Did you know the Christmas season ended for us Catholics yesterday with the The Baptism of Our Lord? I was going to get a few more carols strummed on my guitar last evening and ended up looking at photo albums instead. The pictures of our little children playing in this house and yard that we no longer own made me wistful. Our family is experiencing a time of transition and uncertainty.
I have so many emotions lately! That is always true with me, I'm afraid, though I am trying harder not to be led by my feelings and not to let them spill forth from my mouth - that is my perpetual resolution for self-improvement, and I don't need a fresh year to remind me of it.
Aside from emotions I had many small revelations and minor disappointments this past Christmas season. This last Sunday was the feast of the Epiphany commemorating the visit of the Three Wise Men and the revelation of the Messiah to the Gentiles. Epiphany is a great feast and an important one to me. I love the story of the wise men. I am grateful to be a Gentile who has seen the light. But this last feast day found me not altogether happy with every change that has occurred in our family life these past months nor entirely without fear when I try to plan for our future. Where will our own star lead us?

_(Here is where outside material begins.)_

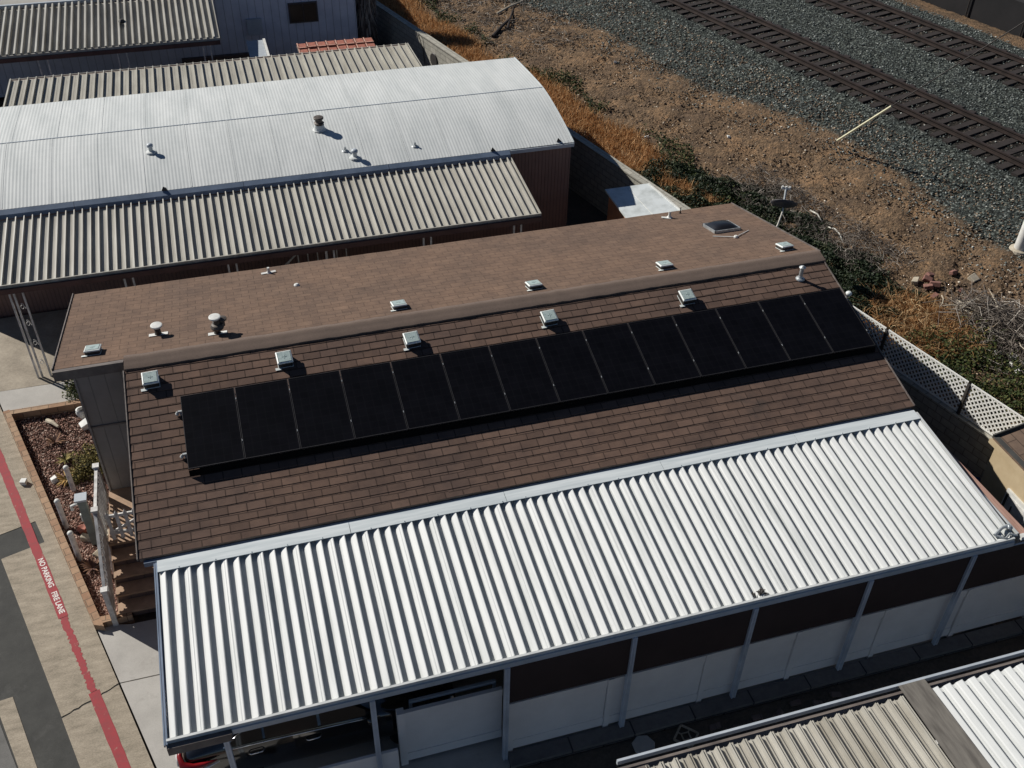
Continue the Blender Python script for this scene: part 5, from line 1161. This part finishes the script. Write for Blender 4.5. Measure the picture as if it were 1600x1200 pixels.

On a more frivolous note, because I am currently employed in retail and often work weekends, I was unable to have friends over or prepare all the usual yeast breads, cakes, and gingerbread camel cookies that I typically do, and I may have even cried about it - mostly because I just really wanted some homemade bread to stuff in my face while spending time with people I love!
On the way home from work that evening I found Rosca de Reyes at Walmart to serve my family for the special occasion, and I played We Three Kings and O Holy Night on my guitar at the dinner table. It was still a celebration, just not the one I hoped to have. Yet, my oldest son Berto made sugar camel cookies all by himself for the family, for me. He also, with Papa's help, made the cookies for Santa this year, and can you imagine how proud these efforts made me? They were very good cookies, too.
Beyond the revelation that my son may enjoy baking like me, I had other important epiphanies this past December.
While preparing one morning to read at church for the fourth Sunday of Advent, I read the Gospel passage where Gabriel visits Zechariah and greets him thus:
Do not be afraid, Zechariah, for your prayer has been heard. Your wife Elizabeth will bear you a son, and you shall name him John. And you will have joy and gladness, and many will rejoice at his birth, for he will be great in the sight of the Lord.
Zechariah later responds:
How shall I know this? For I am an old man, and my wife is advanced in years.
Then Gabriel replies:
I am Gabriel, who stand before God. I was sent to speak to you and to announce this good news. But now you will be speechless and unable to talk until the day these things take place, because you did not believe my words, which will be fulfilled at their proper time.
Never before had I been so fascinated with this passage! Often have I overlooked it in favor of that greater announcement that Gabriel makes to a young woman named Mary, but several things struck me quite powerfully this time. Why, oh why, did Zechariah question the answer to his prayer, no doubt a prayer that he made fervently and doggedly for years in hope of God's reply? Could it be that by the time Gabriel visited Zechariah, Zechariah had long since given up on this prayer, on uttering his pleas, and resigned himself to God's silence or a definitive "no" from the Most High? Why else argue with an angel, God's messenger? For Gabriel specifically said, "your prayer has been heard"?
I don't know the answer, but I find the whole thing very, very interesting, and as someone who has sometimes felt like God's 11th hour baby - haven't we all? - when it comes to prayer life, it bolsters my faith - and also encourages me not to argue with God's messengers when they come at their proper time.
The other small revelation I had came from a conversation I had with my friend Dana. We were speaking about the suffering we see in the world, and she brought up that old saying, "God doesn't give you more than you can handle". Dana added something like this: "But he gives you right up to that limit."
I told her I felt the saying was trite and added, " Sometimes I see people, and I think they have more than they can handle."
Later in the car - again on the way to or from work - I was thinking about my own response and feeling a little appalled by my own cynicism. My speech was not hopeful or encouraging, probably because my family was having a rough few days - mostly my fault, I must say. In the car it occurred to me that, yes, perhaps that old saying did need a bit of editing but it was not to be discarded like stale dessert, for if one just adds a few more words, I think it makes sense to me:
God doesn't give you more than you can handle [with His grace].